As the program year winds down, I'm feeling a bit different about church life and ministry. In years past there was the sense of having gotten through the program year and the anticipation of both taking a break from the sometimes frenetic pace of church life and planning for a Fall filled with possibilities. This year, owing primarily to the current economic climate but also to the ongoing challenges of connecting with a culture in transition, there is a palpable sense of unease as we enter summer. What does the future hold? How can we survive, much less thrive, in a time of tight budgets and only a trickle of newcomers to renew both our budget and sense of mission?
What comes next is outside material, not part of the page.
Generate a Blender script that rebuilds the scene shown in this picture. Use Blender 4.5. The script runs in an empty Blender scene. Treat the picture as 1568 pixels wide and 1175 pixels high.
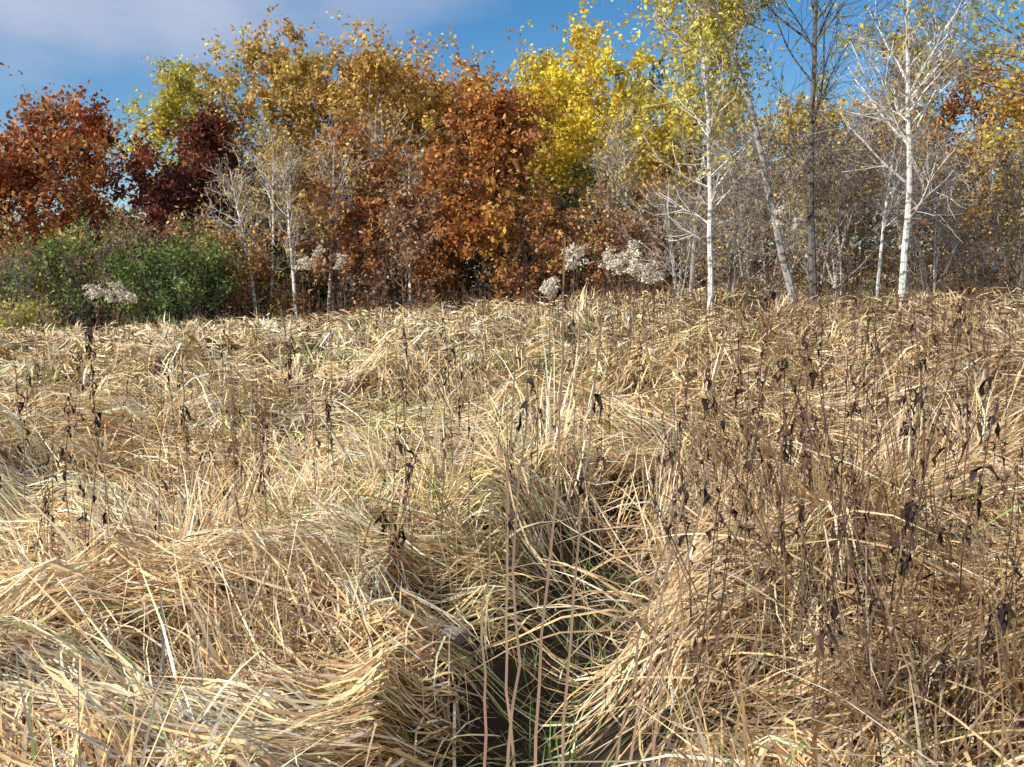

In the last 24 hours I've received information relating to both of those issues. In the latest update from The Barna Group, they discuss what mission and ministry looks like in the 21st century with the various "tribes" that they identify, including the "Casual Christians" they discuss. At the same time, I received the latest from the Alban Institute talking about different ways of viewing budgets. I can identify with both of these articles!
The biggest challenge for the church in 2009 would seem to be being about the work of mission and ministry in a culture that supports neither and in the midst of shrinking congregations and even more quickly shrinking budgets. The biggest challenge for me in leading a congregation is that many members seem perfectly happy with their level of spiritual maturity and their level of ministry to the community around them. What they are not happy with is the fact that "being church" seems to take more and more money. At the same time, nearly half the members of that surrounding community either have no experience whatsoever of church or just enough experience to know what they don't want to go back. They may not exactly be happy with their lives, but the notion that the answers to their unspoken (and perhaps even unacknowledged) questions lie with the church has either not even crossed their minds or, if it has, has been dismissed as soon as it did so.
So where does that leave us? It leaves us with a great number of churches that are content to simply wind down, keep doing what they're doing, and seek some magic solution even as they pine away for the good times of the past. It also leaves a gigantic void of spiritual need that might well be filled with churches who are willing to provide an accessible "spiritual stimulus" in the world by first knowing themselves to be in need of such a thing. If we can awaken what is referred to in the Baptismal service as an "inquiring and discerning heart" in the people of our congregations, we can then invite others on this journey of discovery. However, if we simply more strdently proclaim that we have the answer and if these poor misguided folks would just get out of bed on Sunday morning and come to church to find it, we will largely wait in vain for the door to be knocked down by the rush of newcomers.
So perhaps it's time to put our money where our ministry is and invite others to join us on the journey. Perhaps more now than at any time in the last 50 years we need to put aside fear and the natural impulse to preserve dwindling resources and look into a world in desperate physical and spiritual need and take some risks for God, both financially and spiritually. Of course, it is easy to blog about that and much more difficult to actually do it!
1 comment:
The Gospel involves risk.
To write that is to immediately make folks defensive about stewardship and being prudent and so on. And it is true that we should be wise and thoughtful, but we should also be prayerful, see where God is leading and take those steps of faith in that Godward direction. And this involves risk.